Daily Blog

Almost Is Never Enough - EPNG Outage Worsens Gas Transportation Constraints to the U.S. West

The U.S. West Coast natural gas market is at the forefront of the energy transition, but regional natural gas prices are instead signaling the need for construction of newbuild gas pipeline capacity to the region. Without it, markets west of the Permian Basin have been hard-pressed to take advantage of the supply growth in West Texas and have struggled to consistently maintain adequate natural gas supplies for some time now. To make matters worse, last month, a segment of El Paso Natural Gas Pipeline (EPNG), a primary artery for moving Permian gas west, experienced a rupture, further tightening supplies. Today, we highlight the major market impacts and longer-term implications of the pipeline blast and subsequent flow restrictions.

Natural gas transportation constraints and supply shortages have been building for a while now along the West Coast, particularly in California. The Golden State has experienced radical shifts for the better part of the past decade, from the permanent shutdown in 2013 of the 2,250-MW San Onofre nuclear facility (see Play Me a Songs Mr. Generator Man and California Schemin’) — a major power source for the Los Angeles metro area — to ­­­an aggressive expansion of renewable energy (first wind, then a lot of solar; see Here Comes the Sun and California Dreamin’), which also involved shutting down older, less-efficient gas-fired power plants, and regulatory restrictions on SoCalGas’s Aliso Canyon gas storage facility at one point after it sprung a leak in 2015. Just this July, Pacific Gas & Electric Co. (PG&E) also reclassified 51 Bcf of working gas in storage to reflect accounting changes authorized in a 2019 rate case. Working gas is available to utilities to call on, while base gas is the permanent inventory required to maintain the pressure and integrity of the storage reservoir, so the reclassification further reduced gas supply availability within the state.

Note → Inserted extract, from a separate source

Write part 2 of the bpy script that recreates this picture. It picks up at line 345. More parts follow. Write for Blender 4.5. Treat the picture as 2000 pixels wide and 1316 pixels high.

These changes have made the region vulnerable to gas shortages, transportation and storage constraints, power outages and price spikes, particularly during extreme weather (see Electrical Storm). All in all, they have lowered gas usage in the region but — counterintuitively — not the need for inflows of gas from other regions or gas prices. What’s more, price volatility in the local gas market has increased. Case in point, prices at the SoCal Citygate pricing hub have spiked to double- or triple-digit prices 37 times in NGI’s historical daily price data, which goes back to October 2008 for this particular hub, 35 of those times just since 2018 (Figure 1).